Missouri gets dominated by Kentucky 29-7, drops second straight ahead of bye week
Not long ago, there was optimism surrounding the Missouri Tigers. That’s gone now.
For the second straight week, MU dropped a road football game against a division foe as a double-digit favorite. Saturday night, the Tigers went from fighting for a division title and sitting atop the SEC East to soul-searching after a 29-7 loss to the Kentucky Wildcats.
In rainy, wet conditions at Kroger Field, the second quarter proved to be the Tigers’ undoing. The Wildcats scored 22 straight points before halftime to hand MU its fifth straight loss in this series — Mizzou hasn’t beaten UK since 2014.
“Obviously very disappointed in the performance,” MU coach Barry Odom said. “Offensively, we couldn’t get anything at all going. When we did, there were some self-inflicted things that took us back.”
Missouri’s offense scuffled again Saturday, producing just seven points after averaging 38.8 points per game in its first six games of the season. Mizzou has scored just 10.5 points per game over the last two weeks.
The defense was just as much to blame Saturday. Lynn Bowden Jr. — the Kentucky wide receiver playing quarterback out of necessity — was exactly the playmaker Odom feared.
Bowden gashed the Tigers for 21 rushes for 204 yards and two touchdowns. He broke free often throughout the game, going for long gains and setting up the Wildcats within sight of the end zone. He even threw deep a few times with varying levels of success.
The Wildcats scored on four straight drives in the decisive second quarter, including a gut-punch touchdown with 10.2 seconds left until halftime off a Missouri turnover.
The only points the Tigers were able to muster came on a screen play from quarterback Kelly Bryant to Tyler Badie. It went for 74 yards and was one of the few times the Missouri offense showed life.

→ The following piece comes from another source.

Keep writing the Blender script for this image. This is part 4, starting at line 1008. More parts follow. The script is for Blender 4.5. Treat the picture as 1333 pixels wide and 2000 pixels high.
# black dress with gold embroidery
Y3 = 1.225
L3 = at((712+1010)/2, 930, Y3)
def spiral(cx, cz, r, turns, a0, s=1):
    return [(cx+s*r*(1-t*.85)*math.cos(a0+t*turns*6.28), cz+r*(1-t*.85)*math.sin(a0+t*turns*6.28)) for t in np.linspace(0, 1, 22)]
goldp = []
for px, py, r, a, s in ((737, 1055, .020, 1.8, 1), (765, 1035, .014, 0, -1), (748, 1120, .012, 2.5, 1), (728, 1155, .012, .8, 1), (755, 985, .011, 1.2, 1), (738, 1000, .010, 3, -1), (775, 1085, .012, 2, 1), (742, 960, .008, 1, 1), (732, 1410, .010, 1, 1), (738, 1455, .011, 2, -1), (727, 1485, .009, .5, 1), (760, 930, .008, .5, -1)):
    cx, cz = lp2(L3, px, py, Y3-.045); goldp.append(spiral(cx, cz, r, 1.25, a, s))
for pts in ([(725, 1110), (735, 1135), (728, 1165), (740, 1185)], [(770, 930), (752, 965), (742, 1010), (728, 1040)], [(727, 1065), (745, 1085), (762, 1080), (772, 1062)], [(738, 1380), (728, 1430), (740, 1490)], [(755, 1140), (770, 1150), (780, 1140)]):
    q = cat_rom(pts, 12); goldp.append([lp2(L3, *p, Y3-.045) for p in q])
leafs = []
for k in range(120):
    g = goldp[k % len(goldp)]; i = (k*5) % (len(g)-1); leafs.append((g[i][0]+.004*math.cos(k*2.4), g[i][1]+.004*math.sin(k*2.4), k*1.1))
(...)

MU made a quarterback change in the third quarter, pulling Bryant from the game and going with Taylor Powell. Odom said after the game that Bryant had strained his hamstring. Bryant said he was willing to play on, but it was clear he was not helping the Tigers move the ball well enough and the switch was made.
MU has a bye week before playing its third straight road game and toughest matchup of the season to date: at Georgia on Nov. 9.
“It was a hard one to lose on the way that we did,” Odom said. “Had chances, had opportunities.”